D’autre part, depuis le 7 octobre, lorsque qu’une personne attire l’attention sur les violences subies par les personnes israéliennes lors des attaques, elle est immédiatement soupçonnée de nier la souffrance des Palestinien·ne·s.
Nous croyons qu’il est possible de concilier les deux, de voir les souffrances d’où qu’elles viennent.
D’un point de vue féministe, cela semble être le B.A.ba : le soutien à une femme ou minorité de genre victime de violences ne doit jamais être conditionné à une inspection des circonstances de ces violences : sa tenue, l’heure qu’il était, et dans le cas présent, la nationalité des victimes.

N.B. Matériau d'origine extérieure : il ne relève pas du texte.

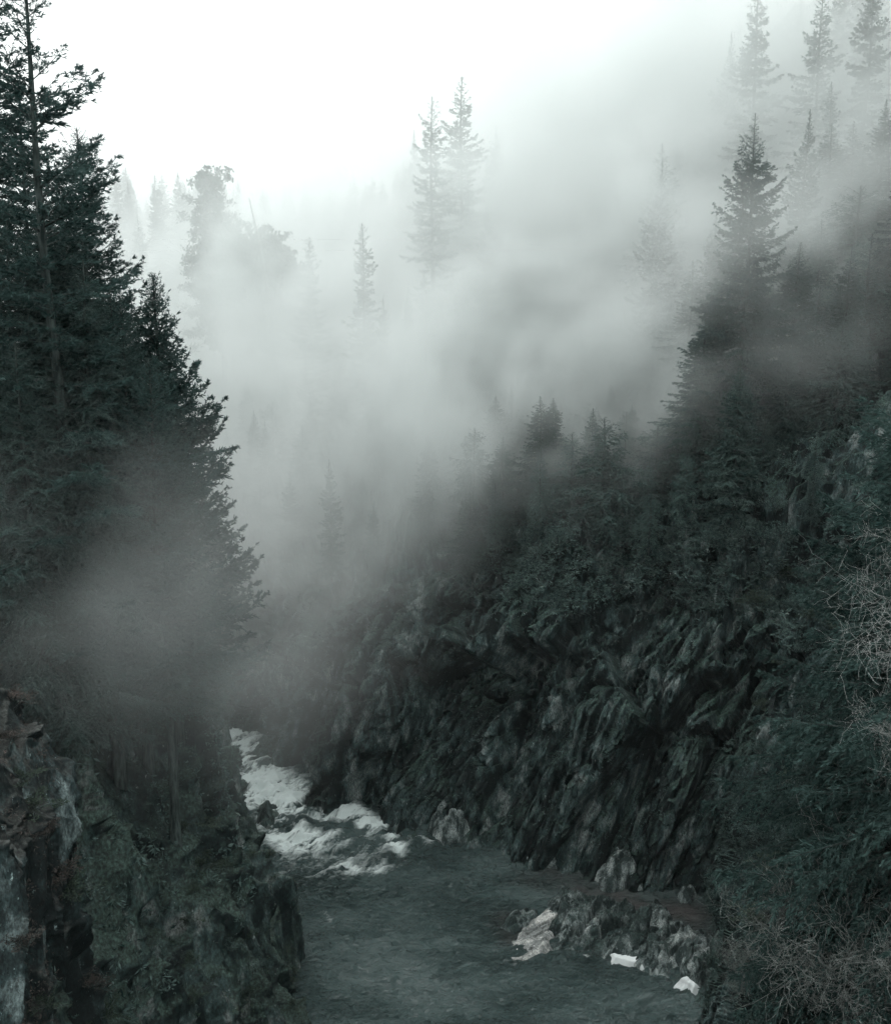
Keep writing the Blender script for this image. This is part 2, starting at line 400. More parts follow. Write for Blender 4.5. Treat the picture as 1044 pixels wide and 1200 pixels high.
nx, ny = 560, 640
xs = np.linspace(-46, 32, nx); ys = 60 + 95 * np.linspace(0, 1, ny)
X, Y = np.meshgrid(xs, ys, indexing='ij'); X = X.ravel(); Y = Y.ravel()
foam = np.zeros(len(X)); hgt = np.zeros(len(X))
flow = [w(270, 868), w(292, 895), w(318, 925), w(350, 945), w(395, 952), w(432, 966)]
foam += 1.25 * seg_mask(X, Y, [(-45, 134)] + flow[:3], 3.6) + 1.05 * seg_mask(X, Y, flow[2:5], 2.1) + 0.9 * seg_mask(X, Y, flow[4:], 1.8)
foam += 0.9 * seg_mask(X, Y, [w(315, 948), w(335, 968), w(352, 990), w(375, 985)], 2.3)
foam += 0.7 * seg_mask(X, Y, [w(425, 960), w(440, 968)], 1.2) + 0.35 * seg_mask(X, Y, [w(300, 930), w(360, 1010), w(430, 1000)], 5.0)
foam += 0.85 * seg_mask(X, Y, [w(458, 985), w(466, 996)], 0.9) + 0.7 * seg_mask(X, Y, [w(487, 984), w(505, 992)], 0.6)
foam += 0.50 * seg_mask(X, Y, [w(385, 1022), w(402, 1013), w(420, 1022), w(448, 1020)], 1.0)
foam += 0.45 * seg_mask(X, Y, [w(383, 1070), w(386, 1080)], 0.35)
foam -= 0.7 * seg_mask(X, Y, [w(378, 968), w(400, 972)], 1.5)
foam *= 0.9
P = np.stack([X, Y, X * 0], 1)
c40, s40 = math.cos(0.9), math.sin(0.9)
F = np.stack([(X * c40 - Y * s40) * 0.9, (X * s40 + Y * c40) * 0.3, X * 0], 1)
foam = foam * (0.9 + 1.0 * fbm(F * 1.3, 31, 6, 0.75)) - 0.08
turb = seg_mask(X, Y, [(-40, 130), w(330, 940), w(400, 980), w(470, 990)], 7)
hgt += turb * 0.75 * fbm(P * 0.45, 41, 4) + turb * 0.25 * np.abs(fbm(F * 1.2, 43, 3))
# ripples run across the current
a = 0.25
G = np.stack([(X * math.cos(a) + Y * math.sin(a)) * 0.55, (-X * math.sin(a) + Y * math.cos(a)) * 1.5, X * 0 + 3], 1)
hgt += 0.07 * fbm(G * 2.3, 48, 3, 0.6) + 0.34 * fbm(G * 0.8, 45, 4, 0.62)
hgt += np.clip(foam, 0, 1) * 0.10 * (1 + fbm(F * 2.2, 47, 3))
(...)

Le 14 novembre, nous avons appris la mort de Vivian Silver, tuée le 7 octobre au kibboutz Beeri. Cette femme juive était une militante pour la paix, et comme de nombreux·ses habitant·es des kibboutzim proches de Gaza, elle « accompagnait des Palestinien·nes dans des hôpitaux israéliens afin d’être soigné·es » et « elle luttait pour documenter les abus des forces de sécurité » (voir le post de Tenoua).
Peut-être n’est-il pas réellement question de savoir si Vivian Silver « mérite » ou pas un collage CFP, peut-être est-il tout simplement question de ne pas voir le monde en noir et blanc, de manière binaire. Devant la masse d’informations et d’images, la tentation de la simplification et de l’action réactionnelle est grande. Les instrumentalisations politiques, souvent populistes, sont nombreuses.
Nous appelions dans notre texte du 8 novembre à la nuance et aux discernements de nos allié·es. Nous réitérons notre appel et essayons d’en faire preuve également.
Dans un conflit aussi complexe, une chose reste simple, à nos portées à tous·tes, c’est de manifester du soutien et de l’empathie aux personnes qui ont subi un massacre, quel que soit leur « côté », ainsi qu’aux victimes de l’antisémitisme et tous les racismes dans notre pays et partout dans le monde depuis le début de la guerre.